Your task is to repeat the lines below exactly, excluding any pictures they contain.

> [Data segment]
-- START --
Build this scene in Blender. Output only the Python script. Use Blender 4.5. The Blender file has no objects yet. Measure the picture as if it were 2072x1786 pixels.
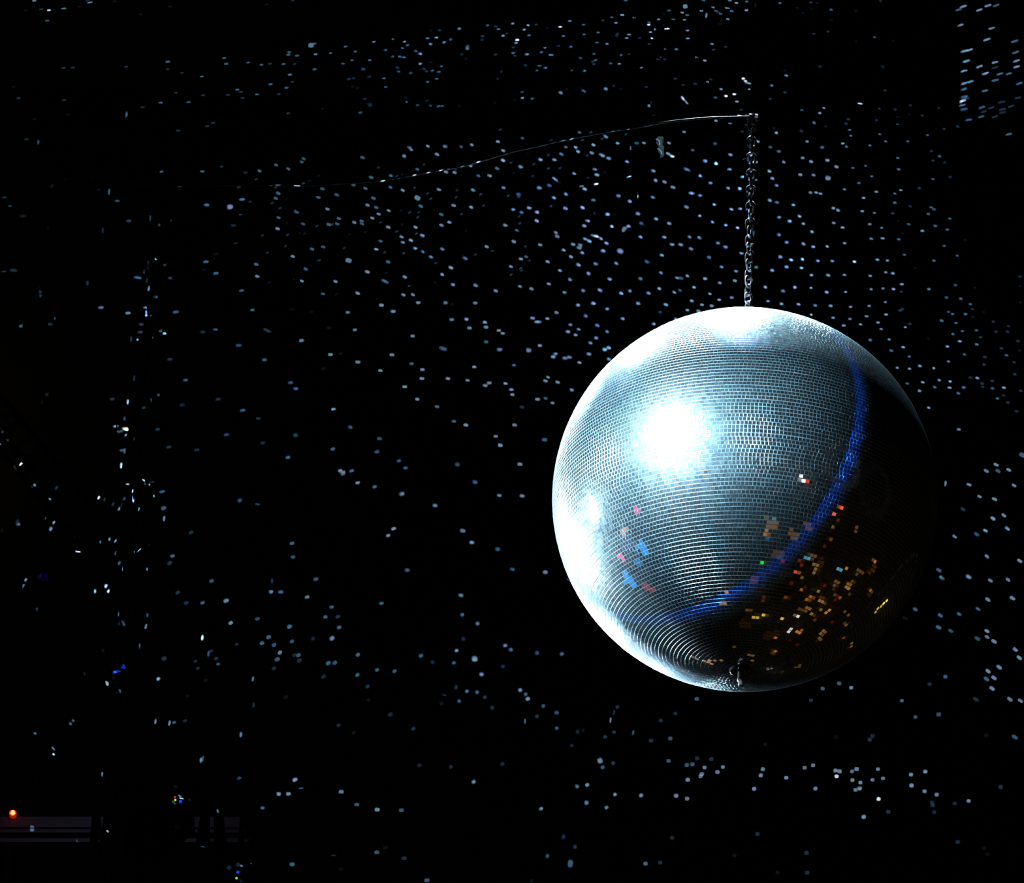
import bpy, math, random
import numpy as np
from mathutils import Vector, Matrix

random.seed(7)
rng = np.random.default_rng(11)
S = bpy.context.scene
RAILP = 2.2
COL = S.collection
W, H = 2072.0, 1786.0
F = 10000.0                                   # focal length in pixels
CX, CY = W / 2, H / 2

# ------------------------------------------------------------------ camera frame
EYE = Vector((0, 0, 1.6))
R = 0.5                                      # ball radius
BX, BY, BR = 1506.5, 1010.0, 389.5           # ball as seen: centre and radius in pixels
b = Vector(((BX - CX) / F, -(BY - CY) / F, -1)).normalized()      # camera space
xv = (Vector((1, 0, 0)) - b * b.x).normalized()
uv = (-b).cross(xv).normalized()
up_c = (0.018 * xv + 0.8725 * uv + 0.488 * b).normalized()        # world up in camera space
fwd = Vector((0, 0, -1))
fy = (fwd - up_c * fwd.dot(up_c)).normalized()                   # horizontal forward
fx = fy.cross(up_c).normalized()
ROT = Matrix((fx, fy, up_c))                                     # camera -> world
def to_world(v): return ROT @ v
def ray(px, py): return to_world(Vector(((px - CX) / F, -(py - CY) / F, -1)).normalized())
def PY(px, py, y):                           # point on the pixel's ray at horizontal distance y
    d = ray(px, py); return EYE + d * (y / d.y)
def PZ(px, py, z):                           # ... at height z
    d = ray(px, py); return EYE + d * ((z - EYE.z) / d.z)
bw = to_world(b)
DIST = R / math.sin(math.atan(BR / F * (b.z * b.z) ** 0.5))
BALL = EYE + bw * DIST
XV, UV, TV = to_world(xv), to_world(uv), -bw                     # right, up, towards camera at the ball
def around(x, y, z, d): return BALL + (XV * x + UV * y + TV * z).normalized() * d

cam = bpy.data.objects.new('camera', bpy.data.cameras.new('camera'))
COL.objects.link(cam)
cam.data.sensor_width = 36; cam.data.lens = 36 * F / W
cam.data.clip_end = 300
cam.matrix_world = Matrix.Translation(EYE) @ ROT.to_4x4()
S.camera = cam

# ------------------------------------------------------------------ materials
def mat(name, base=(0.5, 0.5, 0.5), rough=0.5, metal=0.0, emit=None, estr=0.0, spec=0.5):
    m = bpy.data.materials.new(name); m.use_nodes = True
    p = m.node_tree.nodes['Principled BSDF']
    p.inputs['Base Color'].default_value = (*base, 1)
    p.inputs['Roughness'].default_value = rough
    p.inputs['Metallic'].default_value = metal
    p.inputs['Specular IOR Level'].default_value = spec
    if emit:
        p.inputs['Emission Color'].default_value = (*emit, 1)
        p.inputs['Emission Strength'].default_value = estr
    return m
def noise_mat(name, c1, c2, scale, rough=0.9, spec=0.0):
    m = mat(name, c1, rough, 0, spec=spec)
    nt = m.node_tree; p = nt.nodes['Principled BSDF']
    tc = nt.nodes.new('ShaderNodeTexCoord'); n = nt.nodes.new('ShaderNodeTexNoise'); n.inputs['Scale'].default_value = scale
    n.inputs['Detail'].default_value = 6
    r = nt.nodes.new('ShaderNodeValToRGB'); r.color_ramp.elements[0].color = (*c1, 1); r.color_ramp.elements[1].color = (*c2, 1)
    nt.links.new(tc.outputs['Object'], n.inputs['Vector']); nt.links.new(n.outputs['Fac'], r.inputs['Fac'])
    nt.links.new(r.outputs['Color'], p.inputs['Base Color'])
    return m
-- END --
> [Response for this exercise]
Build this scene in Blender. Output only the Python script. Use Blender 4.5. The Blender file has no objects yet. Measure the picture as if it were 2072x1786 pixels.
import bpy, math, random
import numpy as np
from mathutils import Vector, Matrix

random.seed(7)
rng = np.random.default_rng(11)
S = bpy.context.scene
RAILP = 2.2
COL = S.collection
W, H = 2072.0, 1786.0
F = 10000.0                                   # focal length in pixels
CX, CY = W / 2, H / 2

# ------------------------------------------------------------------ camera frame
EYE = Vector((0, 0, 1.6))
R = 0.5                                      # ball radius
BX, BY, BR = 1506.5, 1010.0, 389.5           # ball as seen: centre and radius in pixels
b = Vector(((BX - CX) / F, -(BY - CY) / F, -1)).normalized()      # camera space
xv = (Vector((1, 0, 0)) - b * b.x).normalized()
uv = (-b).cross(xv).normalized()
up_c = (0.018 * xv + 0.8725 * uv + 0.488 * b).normalized()        # world up in camera space
fwd = Vector((0, 0, -1))
fy = (fwd - up_c * fwd.dot(up_c)).normalized()                   # horizontal forward
fx = fy.cross(up_c).normalized()
ROT = Matrix((fx, fy, up_c))                                     # camera -> world
def to_world(v): return ROT @ v
def ray(px, py): return to_world(Vector(((px - CX) / F, -(py - CY) / F, -1)).normalized())
def PY(px, py, y):                           # point on the pixel's ray at horizontal distance y
    d = ray(px, py); return EYE + d * (y / d.y)
def PZ(px, py, z):                           # ... at height z
    d = ray(px, py); return EYE + d * ((z - EYE.z) / d.z)
bw = to_world(b)
DIST = R / math.sin(math.atan(BR / F * (b.z * b.z) ** 0.5))
BALL = EYE + bw * DIST
XV, UV, TV = to_world(xv), to_world(uv), -bw                     # right, up, towards camera at the ball
def around(x, y, z, d): return BALL + (XV * x + UV * y + TV * z).normalized() * d

cam = bpy.data.objects.new('camera', bpy.data.cameras.new('camera'))
COL.objects.link(cam)
cam.data.sensor_width = 36; cam.data.lens = 36 * F / W
cam.data.clip_end = 300
cam.matrix_world = Matrix.Translation(EYE) @ ROT.to_4x4()
S.camera = cam

# ------------------------------------------------------------------ materials
def mat(name, base=(0.5, 0.5, 0.5), rough=0.5, metal=0.0, emit=None, estr=0.0, spec=0.5):
    m = bpy.data.materials.new(name); m.use_nodes = True
    p = m.node_tree.nodes['Principled BSDF']
    p.inputs['Base Color'].default_value = (*base, 1)
    p.inputs['Roughness'].default_value = rough
    p.inputs['Metallic'].default_value = metal
    p.inputs['Specular IOR Level'].default_value = spec
    if emit:
        p.inputs['Emission Color'].default_value = (*emit, 1)
        p.inputs['Emission Strength'].default_value = estr
    return m
def noise_mat(name, c1, c2, scale, rough=0.9, spec=0.0):
    m = mat(name, c1, rough, 0, spec=spec)
    nt = m.node_tree; p = nt.nodes['Principled BSDF']
    tc = nt.nodes.new('ShaderNodeTexCoord'); n = nt.nodes.new('ShaderNodeTexNoise'); n.inputs['Scale'].default_value = scale
    n.inputs['Detail'].default_value = 6
    r = nt.nodes.new('ShaderNodeValToRGB'); r.color_ramp.elements[0].color = (*c1, 1); r.color_ramp.elements[1].color = (*c2, 1)
    nt.links.new(tc.outputs['Object'], n.inputs['Vector']); nt.links.new(n.outputs['Fac'], r.inputs['Fac'])
    nt.links.new(r.outputs['Color'], p.inputs['Base Color'])
    return m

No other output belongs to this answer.